How to prevent this? One possibility: change the surface materials.
Identify and avoid the specific clothing which makes the problem worse.
These materials are usually wool sweaters and pants, certain manmade
fabrics, plastic raincoats, etc. Or, replace your cheap plastic car
seatcovers with cloth (stains easily!) or with leather (expensive dead
animals.) Another method: mix up some anti-static solution and spray
your car seats. This solution remains slightly damp for weeks, which
halts the contact-charging process. The formula: a teaspoon of fabric
softener mixed in one quart of water. This tends to work well at first,
but after days it wears off and needs a re-coating. Another sillier
method: always drive barefooted, so the charge will leak away when you
step outside the car. Not good in winter! You could cover your car seats
with a conductor such as aluminum foil, which screws up the
contact-charging effect. Have a tailor make some custom clothing out of
black conductive carbon cloth? Or you could eliminate the problem by
eliminating your clothes. Skin is fairly conductive, so it doesn't
create charge-separation when held against plastic. Driving while nude
might cure the sparking problem (unless you are a very hairy person!)

A less frivilous method: the car-keys trick I mentioned earlier. Develop
the habit of holding your car keys as you leave the car, then grip the
keys firmly and touch the metal car door with the tip of the key. The
spark will still jump, but it will not be painful, since it blasts a
little hole in the tip of the key instead of in your finger. Or simply
grasp the car door as you climb out, and this will drain off the
charge-imbalance faster than it can build up on your body.

Enjoy!
 
Another solution is to hold a metal portion of the car door while your
your feet are in the car. While you move your feet to the ground,
maintain your hand's contact with the door. This will avoid a shock.
 
Tom said:
Another solution is to hold a metal portion of the car door while your
your feet are in the car. While you move your feet to the ground,
maintain your hand's contact with the door. This will avoid a shock.
Yep, this what I retrain myself to do every winter.

Carl
 
If you live in a Dry Climate and own a Subaru, tis the Season to learn
how not to be shocked when you leave your car.
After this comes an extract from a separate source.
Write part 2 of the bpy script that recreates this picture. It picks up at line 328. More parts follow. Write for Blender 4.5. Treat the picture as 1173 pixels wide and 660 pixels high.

I am in a VERY dry part of the country on the edge of the Mojave
desert in the Las Vegas NV area. I have never had a problem, summer or
winter, with static and the leather seats in my Forester.
 
Another solution is to hold a metal portion of the car door while your
your feet are in the car. While you move your feet to the ground,
maintain your hand's contact with the door. This will avoid a shock.

Just mix a spoonful of fabric softener with a few
ounces of water and spray seats & carpets. No
odor, no shocks. Might have to repeat a couple
of times before the dry season's over.